In einer Expertise für den „Mediendienst Integration“ erklärt Prof. Werner Schiffauer anhand von Fallbeispielen die Problematik der sogenannten „Kontaktschuld“. Hierbei gehe es darum, dass eine Person oder Organisation aufgrund „ihrer Kontakte zur Organisation X oder der Person Y“ als radikal gilt. Nach Schiffauer reiche es nicht aus zu wissen, dass es Kontakte gibt. Wichtiger sei, was kommuniziert wird.

Bei der Kontaktschuld seien nicht etwa offen gewaltbereite oder gewaltbefürwortende Organisationen oder Personen betroffen, sondern Gemeinden, die von Personen gegründet wurden, die als radikal hervorgegangen seien, oder auch „punktuelle Berührungspunkte“ zu radikalen Organisationen, Initiativen oder Personen hätten.

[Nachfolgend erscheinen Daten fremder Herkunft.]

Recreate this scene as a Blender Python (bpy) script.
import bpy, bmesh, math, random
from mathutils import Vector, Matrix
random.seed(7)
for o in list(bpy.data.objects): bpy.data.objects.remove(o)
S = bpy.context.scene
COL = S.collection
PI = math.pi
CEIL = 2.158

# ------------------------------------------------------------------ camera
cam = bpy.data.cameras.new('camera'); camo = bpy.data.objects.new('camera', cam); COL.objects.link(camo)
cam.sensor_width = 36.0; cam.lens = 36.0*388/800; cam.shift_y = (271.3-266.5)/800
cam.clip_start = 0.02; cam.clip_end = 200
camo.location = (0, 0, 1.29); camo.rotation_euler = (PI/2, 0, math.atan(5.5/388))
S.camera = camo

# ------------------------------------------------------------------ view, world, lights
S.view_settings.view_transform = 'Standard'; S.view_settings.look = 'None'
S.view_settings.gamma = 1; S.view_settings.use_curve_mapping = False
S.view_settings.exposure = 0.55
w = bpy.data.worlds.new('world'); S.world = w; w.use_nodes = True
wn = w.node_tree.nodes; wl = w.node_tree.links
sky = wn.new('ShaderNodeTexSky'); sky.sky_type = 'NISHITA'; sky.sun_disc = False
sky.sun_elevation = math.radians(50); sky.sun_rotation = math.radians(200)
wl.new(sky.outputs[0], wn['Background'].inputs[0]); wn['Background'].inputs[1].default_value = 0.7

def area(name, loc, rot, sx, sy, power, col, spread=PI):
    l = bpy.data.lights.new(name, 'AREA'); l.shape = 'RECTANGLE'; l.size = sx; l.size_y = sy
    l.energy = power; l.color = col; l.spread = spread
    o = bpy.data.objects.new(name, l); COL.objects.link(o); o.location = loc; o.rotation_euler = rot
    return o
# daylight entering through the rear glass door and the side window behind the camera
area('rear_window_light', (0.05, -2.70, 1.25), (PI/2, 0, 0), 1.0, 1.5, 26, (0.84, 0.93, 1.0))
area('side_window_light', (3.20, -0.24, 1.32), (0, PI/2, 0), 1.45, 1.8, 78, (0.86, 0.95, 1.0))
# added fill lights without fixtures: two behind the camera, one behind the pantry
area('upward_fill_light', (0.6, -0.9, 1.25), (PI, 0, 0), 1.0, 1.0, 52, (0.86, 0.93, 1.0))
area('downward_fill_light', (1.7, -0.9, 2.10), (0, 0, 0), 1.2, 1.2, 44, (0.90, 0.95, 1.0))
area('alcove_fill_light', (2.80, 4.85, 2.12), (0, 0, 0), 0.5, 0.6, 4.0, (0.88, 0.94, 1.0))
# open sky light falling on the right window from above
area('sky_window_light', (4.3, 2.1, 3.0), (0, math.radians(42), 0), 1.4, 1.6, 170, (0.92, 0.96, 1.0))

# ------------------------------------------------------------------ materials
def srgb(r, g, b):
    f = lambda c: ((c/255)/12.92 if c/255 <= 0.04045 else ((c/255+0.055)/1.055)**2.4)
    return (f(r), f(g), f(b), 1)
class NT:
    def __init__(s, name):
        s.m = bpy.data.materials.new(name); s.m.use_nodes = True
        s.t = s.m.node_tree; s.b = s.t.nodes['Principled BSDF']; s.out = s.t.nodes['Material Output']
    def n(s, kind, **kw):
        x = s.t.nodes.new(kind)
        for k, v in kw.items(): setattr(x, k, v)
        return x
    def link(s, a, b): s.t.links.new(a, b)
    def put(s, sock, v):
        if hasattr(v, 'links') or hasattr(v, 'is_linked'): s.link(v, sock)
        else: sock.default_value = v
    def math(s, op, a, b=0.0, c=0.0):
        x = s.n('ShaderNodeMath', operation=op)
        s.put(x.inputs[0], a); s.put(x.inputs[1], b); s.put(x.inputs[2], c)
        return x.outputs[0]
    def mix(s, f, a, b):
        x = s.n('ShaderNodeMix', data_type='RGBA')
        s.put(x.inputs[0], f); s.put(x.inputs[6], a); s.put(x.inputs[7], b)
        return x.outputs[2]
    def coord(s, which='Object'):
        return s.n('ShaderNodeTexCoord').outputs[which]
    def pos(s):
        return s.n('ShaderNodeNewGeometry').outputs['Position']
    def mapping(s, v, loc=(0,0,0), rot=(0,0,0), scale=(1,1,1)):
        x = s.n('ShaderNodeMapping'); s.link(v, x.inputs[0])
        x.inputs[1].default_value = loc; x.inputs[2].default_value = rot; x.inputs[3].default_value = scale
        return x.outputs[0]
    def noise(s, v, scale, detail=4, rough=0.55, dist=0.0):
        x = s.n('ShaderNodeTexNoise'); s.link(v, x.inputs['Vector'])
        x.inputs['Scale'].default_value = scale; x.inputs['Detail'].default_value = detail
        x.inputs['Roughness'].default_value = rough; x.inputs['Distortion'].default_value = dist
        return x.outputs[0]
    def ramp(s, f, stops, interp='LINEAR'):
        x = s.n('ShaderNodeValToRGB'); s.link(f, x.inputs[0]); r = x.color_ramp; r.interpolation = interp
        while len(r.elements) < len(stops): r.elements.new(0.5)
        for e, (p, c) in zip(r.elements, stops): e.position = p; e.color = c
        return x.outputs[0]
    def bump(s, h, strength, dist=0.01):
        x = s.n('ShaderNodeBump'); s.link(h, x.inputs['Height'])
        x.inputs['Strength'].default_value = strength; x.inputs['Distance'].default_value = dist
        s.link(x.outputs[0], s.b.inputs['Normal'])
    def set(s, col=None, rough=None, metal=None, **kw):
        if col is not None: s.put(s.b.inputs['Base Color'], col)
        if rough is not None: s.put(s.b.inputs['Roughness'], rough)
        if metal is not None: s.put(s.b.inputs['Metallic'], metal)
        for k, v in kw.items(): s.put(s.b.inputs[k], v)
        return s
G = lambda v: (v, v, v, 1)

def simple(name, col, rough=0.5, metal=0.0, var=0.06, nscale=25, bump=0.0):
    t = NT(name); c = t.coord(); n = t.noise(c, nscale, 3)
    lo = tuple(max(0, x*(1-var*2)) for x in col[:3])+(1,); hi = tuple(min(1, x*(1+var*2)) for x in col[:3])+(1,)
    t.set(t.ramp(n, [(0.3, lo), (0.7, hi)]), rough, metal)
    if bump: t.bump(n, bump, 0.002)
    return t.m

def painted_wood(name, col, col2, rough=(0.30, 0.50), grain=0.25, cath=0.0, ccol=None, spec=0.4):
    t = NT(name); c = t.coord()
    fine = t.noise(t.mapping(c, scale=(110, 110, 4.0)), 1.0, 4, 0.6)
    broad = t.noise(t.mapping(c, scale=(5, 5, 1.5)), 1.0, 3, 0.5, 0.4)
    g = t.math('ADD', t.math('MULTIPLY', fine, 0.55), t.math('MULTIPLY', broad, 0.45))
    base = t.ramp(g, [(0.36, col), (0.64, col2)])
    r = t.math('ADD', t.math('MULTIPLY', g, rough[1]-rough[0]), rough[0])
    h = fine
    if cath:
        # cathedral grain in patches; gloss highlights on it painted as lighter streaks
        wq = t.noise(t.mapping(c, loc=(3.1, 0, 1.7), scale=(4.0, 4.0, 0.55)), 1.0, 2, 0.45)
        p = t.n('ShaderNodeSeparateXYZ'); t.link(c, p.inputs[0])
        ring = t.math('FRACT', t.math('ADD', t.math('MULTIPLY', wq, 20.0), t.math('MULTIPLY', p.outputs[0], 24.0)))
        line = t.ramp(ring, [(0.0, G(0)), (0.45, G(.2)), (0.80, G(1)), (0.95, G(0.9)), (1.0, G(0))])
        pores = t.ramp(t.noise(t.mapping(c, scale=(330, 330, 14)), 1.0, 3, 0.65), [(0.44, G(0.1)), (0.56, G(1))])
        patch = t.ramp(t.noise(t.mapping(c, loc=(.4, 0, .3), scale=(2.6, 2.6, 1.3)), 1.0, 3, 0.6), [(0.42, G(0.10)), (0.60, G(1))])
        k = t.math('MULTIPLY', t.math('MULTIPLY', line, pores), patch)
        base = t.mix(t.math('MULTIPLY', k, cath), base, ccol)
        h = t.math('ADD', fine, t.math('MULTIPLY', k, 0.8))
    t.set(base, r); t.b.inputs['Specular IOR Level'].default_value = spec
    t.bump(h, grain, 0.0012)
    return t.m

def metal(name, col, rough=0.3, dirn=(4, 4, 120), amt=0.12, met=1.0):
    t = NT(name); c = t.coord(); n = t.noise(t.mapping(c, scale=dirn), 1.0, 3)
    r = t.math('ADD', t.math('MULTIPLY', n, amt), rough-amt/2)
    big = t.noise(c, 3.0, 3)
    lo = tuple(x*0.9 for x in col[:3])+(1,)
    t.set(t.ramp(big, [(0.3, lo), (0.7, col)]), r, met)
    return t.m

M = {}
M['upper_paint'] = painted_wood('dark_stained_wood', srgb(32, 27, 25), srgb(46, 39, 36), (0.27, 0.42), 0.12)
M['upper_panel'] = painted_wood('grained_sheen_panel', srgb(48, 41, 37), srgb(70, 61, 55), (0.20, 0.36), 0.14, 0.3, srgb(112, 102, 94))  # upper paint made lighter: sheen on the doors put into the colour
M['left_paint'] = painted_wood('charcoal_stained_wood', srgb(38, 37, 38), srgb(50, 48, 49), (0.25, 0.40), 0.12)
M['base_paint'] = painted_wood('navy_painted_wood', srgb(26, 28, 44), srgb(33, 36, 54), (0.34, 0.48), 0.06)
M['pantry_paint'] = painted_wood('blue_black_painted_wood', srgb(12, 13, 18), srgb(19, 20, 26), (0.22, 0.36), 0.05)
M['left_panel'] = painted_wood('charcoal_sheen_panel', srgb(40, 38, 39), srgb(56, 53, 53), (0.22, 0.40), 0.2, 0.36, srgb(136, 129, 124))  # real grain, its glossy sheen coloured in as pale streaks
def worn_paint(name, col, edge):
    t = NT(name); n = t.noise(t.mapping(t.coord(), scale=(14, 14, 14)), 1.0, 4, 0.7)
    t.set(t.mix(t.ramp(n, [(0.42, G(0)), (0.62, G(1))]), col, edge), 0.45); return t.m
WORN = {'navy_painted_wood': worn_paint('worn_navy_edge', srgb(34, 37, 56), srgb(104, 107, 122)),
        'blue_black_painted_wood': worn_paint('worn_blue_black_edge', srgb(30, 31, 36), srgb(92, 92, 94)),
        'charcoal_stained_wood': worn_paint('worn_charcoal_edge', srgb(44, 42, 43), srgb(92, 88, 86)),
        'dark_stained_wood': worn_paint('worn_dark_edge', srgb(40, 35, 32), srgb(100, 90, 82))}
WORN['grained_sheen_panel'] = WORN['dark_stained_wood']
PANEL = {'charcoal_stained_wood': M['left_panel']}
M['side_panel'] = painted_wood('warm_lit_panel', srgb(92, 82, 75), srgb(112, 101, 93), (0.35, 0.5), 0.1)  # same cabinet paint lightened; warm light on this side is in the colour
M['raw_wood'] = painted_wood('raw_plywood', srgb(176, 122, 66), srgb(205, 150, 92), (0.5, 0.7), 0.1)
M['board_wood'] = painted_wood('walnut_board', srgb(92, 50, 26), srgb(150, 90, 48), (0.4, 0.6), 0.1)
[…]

Als Beispiel nennet der Experte ein Projekt zur Gefängnissseelsorge, eine Initiative des Runden Tischs für ausländische Gefangene Berlin, das vom Islamforum aufgegriffen wurde. Eine „Elite von Brückenbauern“ aus verschiedenen am Runden Tisch beteiligten Gemeinden habe sich zwei Jahre lang qualifiziert, um die Initiative umzusetzen. Sie wurde 2013 gestoppt, weil in letzter Minute Bedenken seitens des Verfassungsschutzes geäußert wurden.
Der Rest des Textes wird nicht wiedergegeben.